BBZ: Was davon haben Sie schon umgesetzt?
Regina Vollbrecht: Im baulichen Bereich konnte ich durch meine Stellungnahmen wichtige Hinweise zur barrierefreien Gestaltung geben. Der Bereich der Bewusstseinsbildung, und auch ganz allgemein gesagt, die Schaffung von Barrierefreiheit ist ein stetiger Prozess, der noch jahrelanger Arbeit bedarf.
BBZ: Was erwarten Sie von der Politik, aber auch von den Integrationsämtern. Wie können diese Sie bei der Umsetzung Ihrer Ziele unterstützen
Regina Vollbrecht: Im Bezirk besteht mit der Politik eine gute Zusammenarbeit. Wie bereits erwähnt, existieren vielfältige Gesetze. So wird zum Beispiel eine Teilhabe am Arbeitsleben ermöglicht. Das diese aber für Menschen mit Behinderung trotz der gesetzlichen Reglungen nicht so einfach umzusetzen ist, zeigen die Statistiken. Bearbeitungszeiten von Anträgen auf Hilfsmittel und Arbeitsassistenz müssen sich dringend verkürzen.

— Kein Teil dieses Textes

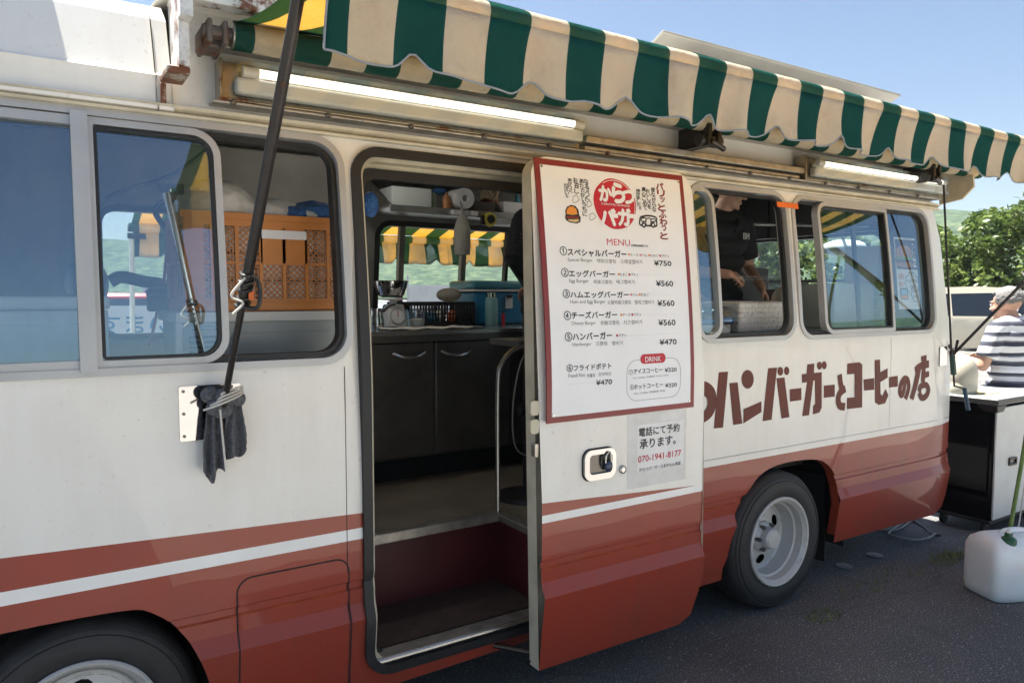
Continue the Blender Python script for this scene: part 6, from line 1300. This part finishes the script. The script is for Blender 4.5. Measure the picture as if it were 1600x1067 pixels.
# ---------------------------------------------------------------- parked cars
CGL = mat("car_glass", (.012, .016, .022), .05, var=.1, spec=.8); 
def carpaint(nm, c): return mat(nm, c, .3, .15, var=.03, coat=.8)
LENS = mat("lens_clear", (.7, .72, .74), .12, var=.05); TAIL = mat("lens_red", (.4, .01, .01), .15, var=.1); PLATE = mat("number_plate", (.7, .7, .68), .5, var=.05)
KIND = {  # side outline (x, z) front at +x, belt height, window outlines
 'wagon': (4.7, 1.80, 1.86, [(-2.33, .35), (-2.35, .85), (-2.28, 1.10), (-2.10, 1.72), (-1.95, 1.84), (-.4, 1.88), (.45, 1.82), (1.25, 1.20), (2.20, .98), (2.34, .75), (2.33, .35)], 1.08, [[(-2.05, 1.14), (-1.92, 1.66), (-1.05, 1.70), (-1.0, 1.14)], [(-.94, 1.14), (-.99, 1.70), (.02, 1.72), (.10, 1.14)], [(.16, 1.14), (.08, 1.72), (.42, 1.68), (1.05, 1.16)]]),
 'kei': (3.4, 1.48, 1.72, [(-1.68, .3), (-1.70, .8), (-1.66, 1.05), (-1.58, 1.62), (-1.45, 1.71), (.3, 1.72), (.85, 1.10), (1.55, .98), (1.69, .75), (1.68, .3)], 1.0, [[(-1.5, 1.05), (-1.44, 1.55), (-.65, 1.58), (-.62, 1.05)], [(-.56, 1.05), (-.60, 1.58), (.22, 1.58), (.66, 1.06)]]),
 'sedan': (4.5, 1.74, 1.45, [(-2.22, .3), (-2.25, .8), (-2.12, 1.0), (-1.60, 1.05), (-1.0, 1.42), (.2, 1.46), (1.02, 1.0), (2.08, .88), (2.25, .65), (2.22, .3)], .95, [[(-1.35, 1.02), (-.92, 1.34), (-.38, 1.37), (-.36, 1.0)], [(-.30, 1.0), (-.32, 1.37), (.14, 1.37), (.75, 1.0)]]),
 'van': (4.6, 1.70, 1.98, [(-2.28, .35), (-2.30, .9), (-2.26, 1.2), (-2.18, 1.88), (-2.05, 1.97), (1.35, 1.96), (2.05, 1.15), (2.28, .95), (2.30, .35)], 1.15, [[(-2.0, 1.2), (-1.95, 1.75), (-.95, 1.76), (-.95, 1.2)], [(-.88, 1.2), (-.88, 1.76), (.15, 1.76), (.15, 1.2)], [(.24, 1.2), (.24, 1.76), (1.25, 1.74), (1.75, 1.2)]])}
def car(name, kind, pm, loc, rz, label, group="cars parked in the car park"):
    L, W, Hh, out, belt, wins = KIND[kind]; root = thing(name, label, "car", (0, 0, 0), group)
    def hw(z): return W / 2 * (1 - .17 * max(0, (z - belt) / (Hh - belt)) - .06 * max(0, (.5 - z) / .5))
    ax_ = (out[0][0] + .78, out[-1][0] - .80); ro = .33
    wa = []
    for cx_ in ax_: wa.append([(cx_ - ro, out[0][1])] + [(cx_ - ro * cos(a), .30 + ro * sin(a)) for a in [pi * k / 10 for k in range(11)]] + [(cx_ + ro, out[0][1])])
    prof_ = [out[0]] + wa[0] + wa[1] + out[-1:] + out[-2:0:-1]
    mb = MB()
    for s in (1, -1): sheet(mb, prof_, wins, [[(-3, belt), (3, belt)]], .5, .2, lambda x, z: pm, lambda x, z, o=0, s=s: V((x, s * hw(z), z)), 0, s > 0)
    up = out; vs = [(x, s * hw(z), z) for s in (-1, 1) for x, z in up]; n_ = len(up); mb.add(vs, [(i, i + 1, n_ + i + 1, n_ + i) for i in range(n_ - 1)], pm); mb.build("body", root, smooth=30, bevel=.03)
    for wv in wins:
        for s in (1, -1): mb = MB(); mb.slab(wv, lambda x, z, o=0, s=s: V((x, s * (hw(z) - .008 + o), z)), -.004, .004, CGL); mb.build("side_window", root)
    z0_, z1_ = belt + .06, Hh - .14
    ff = [p for p in out if p[1] >= belt - .12 and p[0] > 0 and p[0] < L / 2 - .15]; a_ = min(ff, key=lambda p: p[0]); b2 = [p for p in out if p[0] > a_[0]][0]
    mb = MB(); pa, pb = V((a_[0], 0, a_[1])), V((b2[0], 0, b2[1])); nn_ = V((pb.z - pa.z, 0, -(pb.x - pa.x))).normalized() * -.006
    if nn_.x < 0: nn_ = -nn_
    q0_, q1_ = lerp(pa, pb, .10) + nn_, lerp(pa, pb, .90) + nn_; mb.add([(q0_.x, -hw(q0_.z) + .06, q0_.z), (q0_.x, hw(q0_.z) - .06, q0_.z), (q1_.x, hw(q1_.z) - .05, q1_.z), (q1_.x, -hw(q1_.z) + .05, q1_.z)], [(0, 1, 2, 3)], CGL); mb.build("windscreen", root, smooth=0, solid=-.004)
    rb = [p for p in out if p[1] >= belt - .05 and p[0] < -L / 2 + 1.3]; mb = MB(); pa, pb = V((rb[0][0], 0, rb[0][1])), V((rb[1][0], 0, rb[1][1])); q0_, q1_ = lerp(pa, pb, .12), lerp(pa, pb, .88); o_ = V((-.006, 0, .004))
    mb.add([(*(q0_ + o_).xz, 0)] * 0 + [V((q0_.x, -hw(q0_.z) + .07, q0_.z)) + o_, V((q0_.x, hw(q0_.z) - .07, q0_.z)) + o_, V((q1_.x, hw(q1_.z) - .07, q1_.z)) + o_, V((q1_.x, -hw(q1_.z) + .07, q1_.z)) + o_], [(3, 2, 1, 0)], CGL); mb.build("rear_window", root, smooth=0, solid=-.004)
    for s in (1, -1):
        mb = MB(); mb.ball((out[-1][0] - .10, s * (W / 2 - .24), .72), (.11, .17, .08), LENS, 14, 10); mb.build("headlight", root)
        mb = MB(); mb.box((out[0][0] - .03, s * (W / 2 - .16) - .08, .75), (out[0][0] + .05, s * (W / 2 - .16) + .07, 1.0), TAIL); mb.build("tail_light", root, bevel=.02)
        mb = MB(); mb.ball((out[-1][0] - 1.35, s * (W / 2 + .08), belt + .06), (.06, .10, .07), pm, 12, 8); mb.build("wing_mirror", root)
        for cx_ in ax_:
            M_ = Matrix.Translation((cx_, s * (W / 2 - .02), .30)) @ Matrix.Rotation(-s * pi / 2, 4, 'X'); mb = MB(); mb.lathe([(.20, -.19), (.28, -.19), (.30, -.15), (.30, -.04), (.28, 0), (.19, .0)], TYRE, M_, 28, True); w_ = mb.build("wheel", root); mb = MB(); mb.lathe([(.195, 0), (.185, -.02), (.08, -.03), (.05, -.005), (0, -.005)], RIM, M_, 24, True); mb.build("rim", w_)
    for x, z in ((out[-1][0] + .01, .50), (out[0][0] - .01, .55)): mb = MB(); mb.box((x - .01, -.17, z - .08), (x + .01, .17, z + .08), PLATE); mb.build("number_plate", root)
    root.location = loc; root.rotation_euler = (0, 0, rz); return root
dW = V((sin(radians(66)), cos(radians(66)), 0))
car("parked_car", 'wagon', carpaint("paint_gold", (.74, .66, .50)), (20.6, 6.7, 0), radians(-60), "gold people carrier parked behind the striped shirt customer")
def polar(az, d): return (d * sin(radians(az)), -2.46 + d * cos(radians(az)), 0)
car("parked_car", 'van', carpaint("paint_white", (.72, .72, .72)), (17.2, 3.6, 0), radians(30), "white van parked in front of the gold people carrier")
car("parked_car", 'kei', carpaint("paint_red", (.42, .03, .02)), polar(5.2, 22), radians(85), "red small car seen through the cab's far window")
car("parked_car", 'van', carpaint("paint_white", (.72, .72, .72)), polar(8.5, 25), radians(80), "white van seen through the cab's far window beside the red car")
car("parked_car", 'sedan', carpaint("paint_silver", (.50, .51, .53)), polar(24, 18), radians(95), "silver saloon seen through the doorway above the scale")
car("parked_car", 'kei', carpaint("paint_pale", (.62, .66, .66)), polar(28.5, 19), radians(80), "pale small car seen through the doorway above the black crate")
car("parked_car", 'wagon', carpaint("paint_navy", (.03, .05, .12)), polar(34.5, 20), radians(100), "navy people carrier seen through the doorway behind the cooler")
car("parked_car", 'sedan', carpaint("paint_white", (.72, .72, .72)), polar(51, 14), radians(40), "white saloon seen through the truck's rear window")
# lamp post, banner
LPp = thing("lamp_post", "slim grey lamp post seen through the cab's far window", "lamp post", polar(3.1, 26))
x, y, _ = polar(3.1, 26); mb = MB(); mb.tube([(x, y, 0), (x, y, 7.5)], [.09, .06], GREYF, 12); mb.build("post", LPp)
mb = MB(); mb.tube([(x, y, 7.5), (x + 1.2, y, 7.7)], .04, GREYF, 8); mb.box((x + .8, y - .12, 7.66), (x + 1.5, y + .12, 7.76), GREYB); mb.build("lamp_head", LPp)
BN = thing("banner", "white roadside banner seen through the doorway above the cooler", "banner", polar(27.6, 9))
x, y, _ = polar(27.6, 9); tdir = V((cos(radians(27.6)), -sin(radians(27.6)), 0)); Bm = lambda u, z, o=0: V((x, y, 0)) + tdir * u + V((0, o, z))
mb = MB(); mb.slab(rr(-.4, 1.1, 1.05, 1.78, .01), Bm, 0, .012, PAPER); text(mb, "HOT", .60, -.05, 1.42, 1.70, INKG, Bm, -.006, .02); text(mb, "コーヒー", .60, -.1, 1.12, 1.34, COOLB, Bm, -.006, .02); mb.build("cloth", BN, smooth=0)
for u in (-.4, 1.1): mb = MB(); mb.tube([Bm(u, 0, .02), Bm(u, 1.9, .02)], .015, ALU, 8); mb.build("post", BN)
x, y, _ = polar(6.9, 8.2); td = V((1, -.1, 0)); Bm2 = lambda u, z, o=0: V((x, y, 0)) + td * u + V((0, o, z))
BN2 = thing("banner", "white banner with faint blue writing seen through the cab's far window", "banner", (x, y, 0))
mb = MB(); mb.slab(rr(-.5, .9, 1.02, 1.55, .01), Bm2, 0, .012, PAPER); text(mb, "もございます", .85, -.45, 1.28, 1.48, COOLB, Bm2, -.006, .02); mb.build("cloth", BN2, smooth=0)
for u in (-.5, .9): mb = MB(); mb.tube([Bm2(u, 0, .02), Bm2(u, 1.65, .02)], .015, ALU, 8); mb.build("post", BN2)

# ---------------------------------------------------------------- trees
m, n, l, b = _nodes("leaf"); n.remove(b); out_ = n["Material Output"]
t = noise(n, l, 1.3, 3); t2 = noise(n, l, 14, 2); r1 = ramp(n, l, t.outputs['Fac'], [(.32, (.055, .095, .022)), (.5, (.11, .165, .038)), (.68, (.19, .24, .06))])
d = n.new("ShaderNodeBsdfDiffuse"); s = n.new("ShaderNodeBsdfTranslucent"); gl_ = n.new("ShaderNodeBsdfGlossy"); gl_.inputs['Roughness'].default_value = .35; gl_.inputs[0].default_value = (.5, .5, .5, 1)
l.new(r1.outputs[0], d.inputs[0]); l.new(r1.outputs[0], s.inputs[0]); mx = n.new("ShaderNodeMixShader"); mx.inputs[0].default_value = .35; l.new(d.outputs[0], mx.inputs[1]); l.new(s.outputs[0], mx.inputs[2])
mx2 = n.new("ShaderNodeMixShader"); mx2.inputs[0].default_value = .06; l.new(mx.outputs[0], mx2.inputs[1]); l.new(gl_.outputs[0], mx2.inputs[2]); l.new(mx2.outputs[0], out_.inputs[0]); LEAF = m
BARK = mat("bark", (.10, .075, .055), .9, var=.35, scale=12, bump=.6, bscale=30)
def tree_proto(seed, H, R_, low):
    r_ = random.Random(seed); root = thing("leafy_tree", "", "tree", (0, 0, 0), "trees along the car park edge")
    mb = MB(); mb.tube(curve3([(0, 0, 0), (.06, .03, H * .3), (-.05, .05, H * .55), (0, 0, H * .85)]), [.16 - .12 * k / 24 for k in range(25)], BARK, 10)
    cl = []
    for k in range(46):
        a = r_.uniform(0, 2 * pi); zz = r_.uniform(low, 1); q = R_ * sqrt(max(.05, 1 - ((zz - .55) / .55) ** 2)) * r_.uniform(.35, 1.0); cl.append(V((q * cos(a), q * sin(a), H * zz)))
    for c_ in cl[:9]: mb.tube([(0, 0, H * .35), c_ * .5 + V((0, 0, H * .22)), c_], [.06, .04, .012], BARK, 6)
    mb.build("trunk", root); mb = MB(); vs = []; fs = []
    for c_ in cl:
        cr = r_.uniform(.38, .72) * R_ / 2.2
        for _ in range(170):
            u = V((r_.gauss(0, 1), r_.gauss(0, 1), r_.gauss(0, 1))); u = u.normalized() * cr * r_.uniform(.45, 1.05) ** .6; p = c_ + V((u.x, u.y, u.z * .72))
            s1 = V((r_.gauss(0, 1), r_.gauss(0, 1), r_.gauss(0, .6))).normalized(); s2 = s1.cross(V((r_.gauss(0, 1), r_.gauss(0, 1), r_.gauss(0, 1)))).normalized(); w1, w2 = r_.uniform(.09, .15), r_.uniform(.05, .08)
            o = len(vs); vs += [p - s1 * w1, p + s2 * w2, p + s1 * w1, p - s2 * w2]; fs.append((o, o + 1, o + 2, o + 3))
    mb.add(vs, fs, LEAF); mb.build("crown", root, smooth=0); return root
protos = [tree_proto(11, 4.6, 2.3, .22), tree_proto(23, 4.0, 2.0, .2), tree_proto(37, 5.2, 2.4, .25)]
TREES = [(67.6, 27, 0, .86, "tallest leafy tree, nearest the right edge behind the gold people carrier"), (65.3, 29, 1, .74, "leafy tree directly above the roof of the gold people carrier"), (63.3, 28, 0, .80, "leafy tree just right of the truck's rear pillar"), (58.6, 28, 2, .70, "leafy tree seen through the rear end of the rear side window"), (51.5, 25, 1, .95, "leafy tree seen through the open part of the rear side window"), (48, 27, 0, .85, "leafy tree seen behind the worker at the middle window"), (71.5, 26, 2, .95, "leafy tree beyond the striped shirt customer, farthest right")]
used_ = set()
for az, d_, k, s_, lb in TREES:
    o = protos[k] if k not in used_ else copy_tree(protos[k]); used_.add(k)
    o.location = polar(az, d_); o.rotation_euler = (0, 0, az * 1.7); o.scale = (s_,) * 3; o["label"] = lb

# ---------------------------------------------------------------- hazy summer air
m = bpy.data.materials.new("haze"); m.use_nodes = True; n = m.node_tree.nodes; n.remove(n["Principled BSDF"])
v_ = n.new("ShaderNodeVolumePrincipled"); v_.inputs['Color'].default_value = (.78, .89, 1, 1); v_.inputs['Density'].default_value = .00042; v_.inputs['Anisotropy'].default_value = .3
m.node_tree.links.new(v_.outputs[0], n["Material Output"].inputs['Volume'])
mb = MB(); mb.box((-610, -610, -2), (610, 610, 75), m); HZ = mb.build("haze", smooth=0); HZ["kind"] = "stuff"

BBZ: Was sagen Sie Verantwortlichen, die auf begrenzte Mittel hinweisen?
Regina Vollbrecht: Sicherlich kostet Barrierefreiheit an manchen Stellen viel Geld. Berücksichtigt man diese aber von Beginn an, dann ist sie gar nicht so teuer, wie man denkt. Barrierefreiheit ist aber nicht immer nur auf die Bereitstellung großer Summen an Geld zurückzuführen. Menschen mit Behinderungen oder gesundheitlichen Beeinträchtigungen ist schon sehr geholfen, wenn (ganz allgemein gesagt) die Bürger sich deren Fähigkeiten bewusst sind, mit ihnen wertschätzend umgehen. Menschen mit Behinderung können nicht immer selbstständig, aber in sehr vielen Fällen selbstbestimmt entscheiden.
BBZ: Was würden Sie gerne in Bezug auf inklusive Gesellschaft in zehn Jahren erreicht haben.
Regina Vollbrecht: Diese Frage möchte ich ganz kurz beantworten. Am schönsten wäre es, wenn bis dahin die Integration und Inklusion gelungen wäre. Inklusion ist erst gelungen, wenn wir sie nicht mehr thematisieren müssten, weil Menschen mit Behinderung inklusiv leben könnten.
BBZ: Frau Vollbrecht, besten Dank für das Interview.